UN nuclear watchdog head visits Ukraine to discuss safety

VIENNA: The head of the UN atomic watchdog, Rafael Grossi, is in Ukraine to discuss “the safety and security” of nuclear sites there, the agency said on Tuesday.

This is Grossi’s first visit to Ukraine since Russia seized several nuclear facilities, including Chernobyl, as part of its war in Ukraine.

Grossi is holding talks with senior government officials and will travel to one of Ukraine’s nuclear power plants, the International Atomic Energy Agency (IAEA) said in a statement. It did not specify which plant.

“Just crossed the border into Ukraine to start IAEA’s mission,” Grossi tweeted. “We must act now to help prevent the danger of a nuclear accident.”
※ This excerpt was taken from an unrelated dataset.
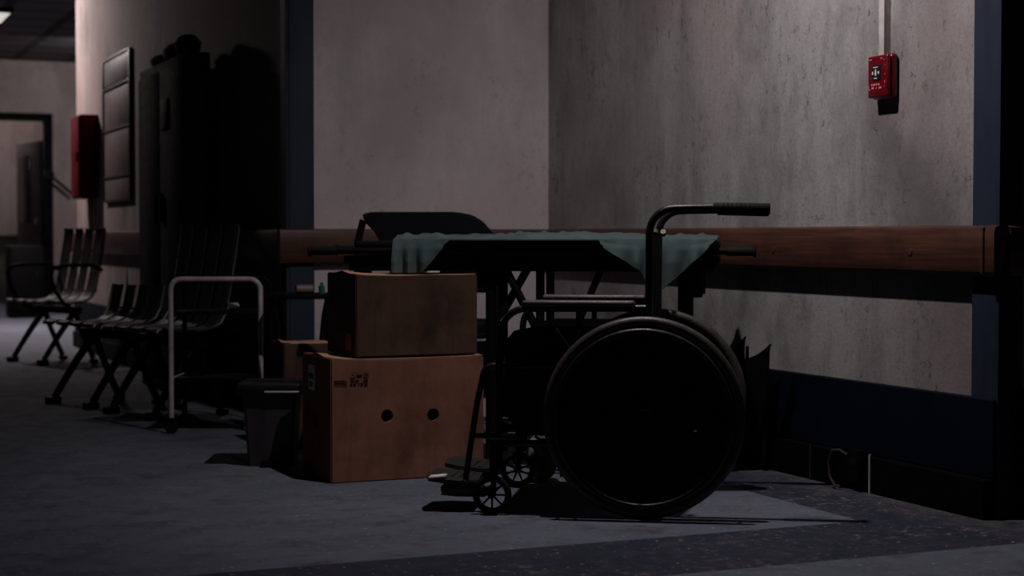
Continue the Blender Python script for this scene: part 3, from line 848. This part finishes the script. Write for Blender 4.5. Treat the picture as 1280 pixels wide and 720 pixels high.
# ------------------------------------------------------------------ far end bits
hx, hy, hz = dx1, EY - .08, 1.56
hd = MB().cyl((hx, hy, hz), (hx, hy - .05, hz), .06).build('door_closer', 'black_paint', d1)
MB().tube([(hx, hy - .03, hz), (hx + .26, hy - .02, hz - .22)], .018, 10).build('closer_arm', 'black_paint', hd)
t = thing('metal_locker', 'dark low locker standing beside the far doorway', 'locker', (2.27, 18.15, 0))
MB().box((0, 0, .38), (.34, .4, .74), bevel=.01).build('body', 'black_paint', t)
MB().box((0, -.205, .40), (.30, .012, .66), bevel=.003).build('door', 'black_paint', t)
MB().box((.1, -.215, .45), (.015, .015, .08), bevel=.003).build('handle', 'dark_steel', t)
t = thing('counter', 'pale green-grey counter seen through the far doorway', 'counter', (2.2, 22.3, 0))
MB().box((0, 0, .42), (1.9, .5, .84), bevel=.01).build('body', 'pale_green', t)
MB().box((0, -.02, .86), (2.0, .58, .04), bevel=.008).build('counter_top', 'pale_green', t)

# ------------------------------------------------------------------ lamps
def ceiling_lamp(loc, sx, sy, label, energy, color, size=None):
    t = thing('ceiling_light', label, 'ceiling light', loc)
    MB().box((0, 0, -.02), (sx, sy, .04), bevel=.006).build('housing', 'ceiling_bar', t)
    MB().box((0, 0, -.043), (sx - .06, sy - .06, .008), bevel=.002).build('diffuser', 'lamp_glow', t)
    return t
ceiling_lamp((1.62, 15.9, CEIL), .5, .8, 'rectangular ceiling light at the far end of the corridor', 0, None)
ceiling_lamp((3.3, 17.3, CEIL), .3, .6, 'added unseen ceiling light round the corner, brightening the end wall', 0, None)  # unseen fixture added to go with the end wall fill light
ceiling_lamp((1.05, 13.6, CEIL), .3, .6, 'ceiling light above the far bench, just out of the picture', 0, None)

def light(name, typ, loc, energy, color, **kw):
    l = bpy.data.lights.new(name, typ); l.energy = energy; l.color = color
    for k, v in kw.items(): setattr(l, k, v)
    o = bpy.data.objects.new(name, l); C.objects.link(o); o.location = loc
    return o
LP = W(.19, 5.10, 2.80)
t = thing('ceiling_light', 'round ceiling spotlight above the wheelchair, out of the picture', 'ceiling light', (LP.x, LP.y, CEIL))
MB().tube([(0, 0, 0), (0, 0, -.035)], .07, 24, cap=False).build('housing', 'ceiling_bar', t)
sp = light('alcove_spot', 'SPOT', LP, 128, (1, .93, .94), spot_size=R(165), spot_blend=1.0, shadow_soft_size=.028)
sp.rotation_euler = (Vector((3.1, 4.8, 1.4)) - LP).to_track_quat('-Z', 'Y').to_euler()
ar = light('corridor_lamp', 'SPOT', (1.05, 13.6, CEIL - .08), 185, (1, .85, .82), spot_size=R(156), spot_blend=1.0, shadow_soft_size=.10)
ar.rotation_euler = Vector((.8, -.2, -.56)).to_track_quat('-Z', 'Y').to_euler()
ar2 = light('far_lamp', 'SPOT', (1.62, 15.9, CEIL - .08), 430, (1, .84, .84), spot_size=R(134), spot_blend=1.0, shadow_soft_size=.2)
ar4 = light('end_wall_fill', 'SPOT', (3.3, 17.3, CEIL - .08), 110, (1, .88, .86), spot_size=R(175), spot_blend=.6, shadow_soft_size=.12)  # extra unseen light, added to brighten the end wall
ar4.rotation_euler = Vector((-.1, .8, -.8)).to_track_quat('-Z', 'Y').to_euler()
ar3 = light('back_room_lamp', 'POINT', (2.3, 21.6, 2.6), 34, (1, .85, .82), shadow_soft_size=.15)

w = bpy.data.worlds.new('world'); bpy.context.scene.world = w; w.use_nodes = True
w.node_tree.nodes['Background'].inputs[0].default_value = (.55, .65, .9, 1)
w.node_tree.nodes['Background'].inputs[1].default_value = .0012

# ------------------------------------------------------------------ camera
cam = bpy.data.cameras.new('camera'); co = bpy.data.objects.new('camera', cam); C.objects.link(co)
cam.sensor_width = 36; cam.lens = 2100 / 1280 * 36
co.location = (0, 0, CAMH)
co.rotation_euler = (R(90) - math.atan2(65, 2100), 0, -TH)
cam.clip_end = 100
cam.dof.use_dof = True; cam.dof.focus_distance = 5.35; cam.dof.aperture_fstop = 3.2
S = bpy.context.scene
S.camera = co
S.view_settings.view_transform = 'Standard'; S.view_settings.look = 'None'
S.view_settings.exposure = 0; S.view_settings.gamma = 1
try: S.view_settings.use_curve_mapping = False
except Exception: pass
Since the start of the Russian invasion on February 24, the IAEA director-general has repeatedly warned of the dangers of the conflict. The war is the first to occur in a country with a vast nuclear estate comprising 15 reactors in addition to Chernobyl, the site in 1986 of the world’s worst nuclear disaster.

During the visit, Grossi will discuss IAEA plans to ship “vital safety and security supplies” to Ukraine, including monitoring and emergency equipment, and dispatch experts to several of its nuclear sites, the IAEA said.

“The military conflict is putting Ukraine’s nuclear power plants and other facilities with radioactive material in unprecedented danger,” Grossi said in the statement.

“Ukraine has requested our assistance for safety and security. We will now start delivering it,” he said.

Russian forces took control of the site of the defunct Chernobyl plant — where radioactive waste is still stored — on February 24.

On March 4, they also captured the Zaporizhzhia nuclear plant, Europe’s largest, sparking alarm when shelling caused a fire at a training facility at the complex.

Grossi met Ukrainian and Russian foreign ministers in Turkey earlier this month to discuss nuclear safety but no agreement has been reached as yet.

About 100 Ukrainian technicians continued to run daily operations at Chernobyl.

After Russian forces seized the radioactive site, staff were forced to work for nearly four weeks without rotation.

“There have already been several close calls. We can’t afford to lose any more time,” Grossi said.

Ukraine has four active nuclear power plants, providing about half the country’s electricity, as well as stores of nuclear waste such as the one at Chernobyl.